What do you think about the role of "social consequences" to punish speech that society broadly finds socially unacceptable? IMO, overt, hateful, eliminationist bigotry is a violation of our 'universal moral taboos' and is not something we should tolerate within polite society, even if we protect everyone's legal rights to express this hatred. I believe such 'principled ostracism' was critical in marginalizing and defeating the KKK (that's why they had to wear hoods and hide their identities), and is the same playbook we must follow today, or we will see this hateful bigotry normalize and spiral us into violence and anarchy at unprecedented levels. And I believe this can be done in a principled way that doesn't violate the 1A or succumb to the excesses of "cancel culture".
I recently wrote (https://whiterosemagazine.com/the-dangerous-myth-of-more-speech) about my criticism of "free speech culture" absolutism, as espoused by Greg Lukianoff and FIRE, as I believe it introduces a dangerous loophole when they say "we want all Nazis to reveal themselves" AND "any Nazis fired for their legal speech is cancel culture and thus bad", or "you shouldn't have to choose between having a job and an opinion." Those might be good taglines, but I believe they fail on principle, because it's unreasonable to argue that somebody should and would have a regular job if they spent their weekends openly calling for discrimination or violence against Jews, blacks, Asians, whites, men, Republicans, etc.
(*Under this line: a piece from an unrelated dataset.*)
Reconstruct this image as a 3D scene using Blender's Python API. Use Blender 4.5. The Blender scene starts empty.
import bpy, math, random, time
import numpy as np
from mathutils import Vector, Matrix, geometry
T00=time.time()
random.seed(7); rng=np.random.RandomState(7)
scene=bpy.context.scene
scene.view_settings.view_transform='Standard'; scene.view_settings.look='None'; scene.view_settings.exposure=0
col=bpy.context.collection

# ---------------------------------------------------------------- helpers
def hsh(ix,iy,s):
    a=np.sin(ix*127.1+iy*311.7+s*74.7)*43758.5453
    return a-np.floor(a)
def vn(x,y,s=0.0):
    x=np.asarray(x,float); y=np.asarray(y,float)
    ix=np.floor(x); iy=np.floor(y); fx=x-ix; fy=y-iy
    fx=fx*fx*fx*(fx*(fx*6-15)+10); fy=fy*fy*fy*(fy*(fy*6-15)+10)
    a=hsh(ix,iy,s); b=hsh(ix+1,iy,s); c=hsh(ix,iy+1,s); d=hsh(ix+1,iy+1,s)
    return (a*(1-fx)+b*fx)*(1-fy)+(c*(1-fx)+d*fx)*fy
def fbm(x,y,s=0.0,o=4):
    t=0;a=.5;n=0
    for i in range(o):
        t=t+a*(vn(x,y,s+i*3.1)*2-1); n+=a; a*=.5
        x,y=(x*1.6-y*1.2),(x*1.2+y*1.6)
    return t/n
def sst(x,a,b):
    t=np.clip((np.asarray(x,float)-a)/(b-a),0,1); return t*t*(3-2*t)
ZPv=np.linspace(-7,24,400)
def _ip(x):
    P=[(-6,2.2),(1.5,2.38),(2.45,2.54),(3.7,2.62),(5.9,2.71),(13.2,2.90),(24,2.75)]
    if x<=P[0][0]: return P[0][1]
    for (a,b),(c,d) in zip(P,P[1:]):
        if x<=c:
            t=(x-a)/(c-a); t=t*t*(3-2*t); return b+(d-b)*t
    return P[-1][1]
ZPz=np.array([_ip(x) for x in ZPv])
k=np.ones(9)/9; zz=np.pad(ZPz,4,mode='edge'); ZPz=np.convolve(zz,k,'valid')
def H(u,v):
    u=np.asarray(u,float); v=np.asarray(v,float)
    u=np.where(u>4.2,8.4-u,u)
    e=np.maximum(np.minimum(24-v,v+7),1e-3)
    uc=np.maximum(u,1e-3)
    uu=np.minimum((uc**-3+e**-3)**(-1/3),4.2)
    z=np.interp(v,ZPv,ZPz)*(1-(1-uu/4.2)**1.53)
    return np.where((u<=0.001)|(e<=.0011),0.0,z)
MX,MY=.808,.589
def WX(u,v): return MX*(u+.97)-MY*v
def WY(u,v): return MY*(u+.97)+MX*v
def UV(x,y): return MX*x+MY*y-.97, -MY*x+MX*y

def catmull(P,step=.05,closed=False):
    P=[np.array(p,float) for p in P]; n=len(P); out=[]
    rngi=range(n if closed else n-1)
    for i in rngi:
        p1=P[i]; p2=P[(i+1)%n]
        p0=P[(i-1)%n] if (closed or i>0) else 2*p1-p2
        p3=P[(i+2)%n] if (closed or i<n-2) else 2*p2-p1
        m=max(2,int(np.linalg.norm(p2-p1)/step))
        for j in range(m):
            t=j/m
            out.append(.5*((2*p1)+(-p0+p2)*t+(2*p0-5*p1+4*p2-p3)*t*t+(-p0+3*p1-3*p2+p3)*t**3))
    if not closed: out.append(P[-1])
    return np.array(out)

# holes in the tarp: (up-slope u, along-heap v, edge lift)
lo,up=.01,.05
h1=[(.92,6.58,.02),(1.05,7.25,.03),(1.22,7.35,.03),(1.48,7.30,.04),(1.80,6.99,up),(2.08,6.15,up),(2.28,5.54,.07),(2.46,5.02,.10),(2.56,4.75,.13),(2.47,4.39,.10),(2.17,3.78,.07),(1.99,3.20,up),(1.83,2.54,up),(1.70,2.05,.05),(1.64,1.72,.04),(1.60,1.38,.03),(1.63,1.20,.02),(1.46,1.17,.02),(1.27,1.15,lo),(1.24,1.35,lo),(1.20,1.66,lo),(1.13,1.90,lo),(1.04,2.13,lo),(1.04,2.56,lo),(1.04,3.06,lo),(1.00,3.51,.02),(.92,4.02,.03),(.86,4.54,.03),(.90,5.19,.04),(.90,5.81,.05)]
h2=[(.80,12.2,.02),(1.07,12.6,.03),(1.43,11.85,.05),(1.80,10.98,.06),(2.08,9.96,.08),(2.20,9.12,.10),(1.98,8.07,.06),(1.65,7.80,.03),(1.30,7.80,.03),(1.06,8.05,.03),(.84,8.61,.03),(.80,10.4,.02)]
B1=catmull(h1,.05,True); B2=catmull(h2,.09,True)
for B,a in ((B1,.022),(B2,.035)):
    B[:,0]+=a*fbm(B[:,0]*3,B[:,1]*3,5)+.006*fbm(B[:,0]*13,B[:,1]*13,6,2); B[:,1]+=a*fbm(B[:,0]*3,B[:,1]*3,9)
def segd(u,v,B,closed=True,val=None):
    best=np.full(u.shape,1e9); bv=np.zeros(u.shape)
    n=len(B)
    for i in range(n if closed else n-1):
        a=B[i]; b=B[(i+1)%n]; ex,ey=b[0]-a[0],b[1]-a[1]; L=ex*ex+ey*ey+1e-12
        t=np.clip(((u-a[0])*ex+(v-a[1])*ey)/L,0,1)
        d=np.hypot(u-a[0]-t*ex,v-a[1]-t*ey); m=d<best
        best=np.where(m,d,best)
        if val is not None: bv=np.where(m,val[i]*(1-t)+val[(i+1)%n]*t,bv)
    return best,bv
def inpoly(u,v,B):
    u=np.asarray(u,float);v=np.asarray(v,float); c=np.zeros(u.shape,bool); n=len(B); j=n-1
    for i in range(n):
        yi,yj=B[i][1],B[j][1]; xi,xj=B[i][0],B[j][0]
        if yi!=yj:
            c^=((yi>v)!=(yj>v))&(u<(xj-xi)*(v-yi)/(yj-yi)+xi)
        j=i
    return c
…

My only ask to Greg and FIRE is to stop speaking so broadly, applying the same (correct) absolutism of "free speech laws" to "free speech culture".
I'd be very curious to hear your thoughts on this. Do you agree that there's a tremendous risk to society, and almost a guarantee of it coming to pass, if there are NO social consequences/incentives for people to NOT express such overt, hateful bigotry (AKA if nothing is "taboo")? Do you see our collective response to marginalizing the KKK as a reasonable playbook of principled ostracism we should pursue today? If you don't, I'd love to understand why.